In an increasingly globalised world, advisers must be aware of the challenges involved in transfers from overseas superannuation funds as they stretched far beyond foreign exchange considerations, according to an SMSF specialist.

At the SMSF Association 2016 National Conference in Adelaide on Friday, Cooper Partners director Jemma Sanderson said Australian advisers needed to do their research when dealing with individuals who were looking to move their superannuation or pension savings over from a foreign country.

“Speak to local advisers [in the foreign country] to make sure all the circumstances are satisfied,” Sanderson said.

“The way the overseas jurisdiction interacts with Australia is really important and you might make an election for the growth component to be included in the super fund by rolling that whole amount over, and it’s actually a worse tax position than it would be if you just received it personally and made that post-tax contribution.

“It’s really important to seek that local advice as it can have a substantial tax impact for [the individual].”

In order to be classified as a foreign superannuation fund, the fund in question needs to meet the Australian definition of a super fund as per section 10 of the Superannuation Industry (Supervision) Act.

“Effectively, the rules of the foreign fund need to have the same restrictions the rules of the Australian fund would be subject to,” Sanderson said.

Importantly, individual retirement arrangements held by United States citizens did not meet those requirements, which advisers needed to be aware of, she added.

Clients who were looking to migrate their superannuation savings from the United Kingdom to Australia were likely to face long and drawn-out time frames often in excess of six months, she revealed.

“Whatever the value of the fund was when you left [the UK] to the value of it when you bring it into the country, that’s considered to be your applicable earnings, and that’s taxed at your marginal tax rate in Australia, the growth component,” she said.
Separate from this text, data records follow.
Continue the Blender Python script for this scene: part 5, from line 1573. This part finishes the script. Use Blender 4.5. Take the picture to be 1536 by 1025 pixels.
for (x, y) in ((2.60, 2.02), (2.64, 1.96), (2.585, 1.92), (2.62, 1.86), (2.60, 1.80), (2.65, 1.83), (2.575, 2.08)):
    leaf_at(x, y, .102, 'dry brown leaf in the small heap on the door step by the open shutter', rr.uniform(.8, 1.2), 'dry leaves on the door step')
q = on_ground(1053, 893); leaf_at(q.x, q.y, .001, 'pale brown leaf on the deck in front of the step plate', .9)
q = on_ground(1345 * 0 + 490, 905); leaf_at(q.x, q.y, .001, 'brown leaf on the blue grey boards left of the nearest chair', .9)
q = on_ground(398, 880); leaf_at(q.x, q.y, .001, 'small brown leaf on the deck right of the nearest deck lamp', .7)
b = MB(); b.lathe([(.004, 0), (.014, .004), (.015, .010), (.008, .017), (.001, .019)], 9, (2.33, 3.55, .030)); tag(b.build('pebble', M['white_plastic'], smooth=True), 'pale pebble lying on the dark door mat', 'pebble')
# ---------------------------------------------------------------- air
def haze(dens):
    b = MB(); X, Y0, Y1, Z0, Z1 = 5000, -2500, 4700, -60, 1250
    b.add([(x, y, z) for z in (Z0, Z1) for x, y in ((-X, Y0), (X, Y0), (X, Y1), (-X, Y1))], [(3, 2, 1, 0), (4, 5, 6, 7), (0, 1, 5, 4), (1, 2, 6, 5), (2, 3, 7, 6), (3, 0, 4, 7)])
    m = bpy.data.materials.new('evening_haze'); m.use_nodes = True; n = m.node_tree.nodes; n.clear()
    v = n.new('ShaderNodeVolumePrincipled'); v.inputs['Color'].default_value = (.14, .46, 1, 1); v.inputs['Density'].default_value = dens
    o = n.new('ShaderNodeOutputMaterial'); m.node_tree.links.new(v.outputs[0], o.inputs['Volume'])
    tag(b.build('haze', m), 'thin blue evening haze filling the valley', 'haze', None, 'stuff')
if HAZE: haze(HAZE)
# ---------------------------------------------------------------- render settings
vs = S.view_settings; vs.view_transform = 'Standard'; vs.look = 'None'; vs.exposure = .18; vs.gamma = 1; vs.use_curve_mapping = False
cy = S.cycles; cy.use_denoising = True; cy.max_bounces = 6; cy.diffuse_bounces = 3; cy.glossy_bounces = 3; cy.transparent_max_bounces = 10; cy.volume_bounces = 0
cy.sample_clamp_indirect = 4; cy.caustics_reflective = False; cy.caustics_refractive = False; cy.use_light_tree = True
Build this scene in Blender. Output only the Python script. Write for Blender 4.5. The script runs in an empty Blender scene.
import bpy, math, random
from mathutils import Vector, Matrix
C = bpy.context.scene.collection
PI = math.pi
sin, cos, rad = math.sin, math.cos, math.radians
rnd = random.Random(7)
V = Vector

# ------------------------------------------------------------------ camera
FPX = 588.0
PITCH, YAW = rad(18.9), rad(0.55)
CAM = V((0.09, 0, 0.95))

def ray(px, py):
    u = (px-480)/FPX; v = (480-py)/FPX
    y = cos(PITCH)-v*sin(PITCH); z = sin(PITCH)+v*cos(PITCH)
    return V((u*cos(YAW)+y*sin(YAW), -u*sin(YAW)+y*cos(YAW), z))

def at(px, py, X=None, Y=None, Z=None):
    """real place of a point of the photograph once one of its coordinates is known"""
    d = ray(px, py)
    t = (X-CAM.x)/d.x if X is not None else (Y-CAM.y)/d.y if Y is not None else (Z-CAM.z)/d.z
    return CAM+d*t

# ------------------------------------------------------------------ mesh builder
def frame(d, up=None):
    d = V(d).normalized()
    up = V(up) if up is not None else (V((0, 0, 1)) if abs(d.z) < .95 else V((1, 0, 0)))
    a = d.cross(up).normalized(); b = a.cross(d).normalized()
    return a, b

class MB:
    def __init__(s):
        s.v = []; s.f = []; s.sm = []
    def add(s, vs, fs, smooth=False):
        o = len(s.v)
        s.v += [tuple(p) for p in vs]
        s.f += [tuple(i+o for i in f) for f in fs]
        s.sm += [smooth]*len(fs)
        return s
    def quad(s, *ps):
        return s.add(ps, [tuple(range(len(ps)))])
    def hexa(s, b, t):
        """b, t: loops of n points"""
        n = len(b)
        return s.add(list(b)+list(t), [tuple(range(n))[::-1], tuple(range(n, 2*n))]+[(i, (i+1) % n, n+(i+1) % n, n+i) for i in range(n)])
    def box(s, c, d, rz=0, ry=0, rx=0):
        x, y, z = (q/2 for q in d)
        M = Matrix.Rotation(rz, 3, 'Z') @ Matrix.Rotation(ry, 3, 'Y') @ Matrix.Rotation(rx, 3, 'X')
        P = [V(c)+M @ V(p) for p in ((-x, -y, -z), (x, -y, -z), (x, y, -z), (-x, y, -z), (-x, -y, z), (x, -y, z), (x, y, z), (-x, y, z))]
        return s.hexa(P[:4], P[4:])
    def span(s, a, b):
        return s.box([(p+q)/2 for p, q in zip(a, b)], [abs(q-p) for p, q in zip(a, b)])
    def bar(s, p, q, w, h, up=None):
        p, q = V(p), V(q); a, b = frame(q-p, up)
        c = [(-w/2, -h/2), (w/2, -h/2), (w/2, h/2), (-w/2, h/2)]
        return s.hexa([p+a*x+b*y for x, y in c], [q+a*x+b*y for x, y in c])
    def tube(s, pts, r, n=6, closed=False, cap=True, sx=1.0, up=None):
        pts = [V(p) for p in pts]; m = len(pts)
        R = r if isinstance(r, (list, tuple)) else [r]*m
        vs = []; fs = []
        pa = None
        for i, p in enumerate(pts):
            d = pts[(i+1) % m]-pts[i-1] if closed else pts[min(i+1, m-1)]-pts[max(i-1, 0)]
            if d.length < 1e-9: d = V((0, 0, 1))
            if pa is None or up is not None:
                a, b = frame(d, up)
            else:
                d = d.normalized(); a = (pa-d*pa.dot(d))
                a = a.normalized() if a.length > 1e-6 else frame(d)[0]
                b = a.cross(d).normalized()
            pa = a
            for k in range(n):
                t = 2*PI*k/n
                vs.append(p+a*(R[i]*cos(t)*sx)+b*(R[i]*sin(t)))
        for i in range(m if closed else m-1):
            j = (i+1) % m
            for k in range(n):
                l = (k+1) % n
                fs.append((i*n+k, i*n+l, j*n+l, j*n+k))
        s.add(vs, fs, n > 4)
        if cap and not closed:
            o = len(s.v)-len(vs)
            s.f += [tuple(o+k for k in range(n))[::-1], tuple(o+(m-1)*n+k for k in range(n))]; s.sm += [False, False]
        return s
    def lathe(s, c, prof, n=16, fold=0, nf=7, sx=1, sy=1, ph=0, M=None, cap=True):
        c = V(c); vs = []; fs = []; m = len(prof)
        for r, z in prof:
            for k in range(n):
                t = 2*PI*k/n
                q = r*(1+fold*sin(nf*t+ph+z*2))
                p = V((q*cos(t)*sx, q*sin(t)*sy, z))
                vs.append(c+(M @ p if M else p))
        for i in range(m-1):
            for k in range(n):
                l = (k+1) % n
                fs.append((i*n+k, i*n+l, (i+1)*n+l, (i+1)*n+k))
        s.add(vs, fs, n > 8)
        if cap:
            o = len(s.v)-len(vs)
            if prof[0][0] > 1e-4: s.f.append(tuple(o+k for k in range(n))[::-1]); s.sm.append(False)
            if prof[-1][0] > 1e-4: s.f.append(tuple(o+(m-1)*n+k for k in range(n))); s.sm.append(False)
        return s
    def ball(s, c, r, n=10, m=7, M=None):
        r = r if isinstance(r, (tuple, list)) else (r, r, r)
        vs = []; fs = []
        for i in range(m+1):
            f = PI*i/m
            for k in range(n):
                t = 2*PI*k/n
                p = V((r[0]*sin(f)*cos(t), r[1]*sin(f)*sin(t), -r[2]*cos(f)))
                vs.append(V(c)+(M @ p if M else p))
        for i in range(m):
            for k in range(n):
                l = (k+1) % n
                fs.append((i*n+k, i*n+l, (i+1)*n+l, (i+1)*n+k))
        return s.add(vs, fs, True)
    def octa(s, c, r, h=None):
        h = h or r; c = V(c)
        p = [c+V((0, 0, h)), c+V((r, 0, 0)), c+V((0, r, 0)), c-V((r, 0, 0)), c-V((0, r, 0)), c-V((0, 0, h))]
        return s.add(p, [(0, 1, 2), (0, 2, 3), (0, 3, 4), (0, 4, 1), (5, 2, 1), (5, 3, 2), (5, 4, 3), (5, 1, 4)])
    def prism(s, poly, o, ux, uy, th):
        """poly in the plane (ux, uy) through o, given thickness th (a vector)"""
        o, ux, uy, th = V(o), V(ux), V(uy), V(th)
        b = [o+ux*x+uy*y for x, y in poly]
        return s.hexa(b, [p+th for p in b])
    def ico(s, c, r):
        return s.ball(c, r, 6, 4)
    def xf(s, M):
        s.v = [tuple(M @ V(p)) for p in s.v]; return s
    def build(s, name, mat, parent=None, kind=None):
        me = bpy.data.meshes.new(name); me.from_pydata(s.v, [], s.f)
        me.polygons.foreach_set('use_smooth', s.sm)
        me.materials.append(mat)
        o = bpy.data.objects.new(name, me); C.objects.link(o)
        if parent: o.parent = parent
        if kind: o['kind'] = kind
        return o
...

“That’s the default position, however, if you bring over that whole amount and you transfer it immediately into a superannuation fund, then you can elect for it to be taxed at the fund rate of 15 per cent rather than the marginal rate.”

To take advantage of the concession, advisers needed to ensure the entire fund balance being brought into the country was transferred into an Australian super fund and nothing was left in the original source fund, she said.

“In terms of the way in a super fund that it’s treated, that growth component in the super fund is not treated as a concessional contribution or a non-concessional contribution so it can go into the fund quite generously from that perspective,” she said.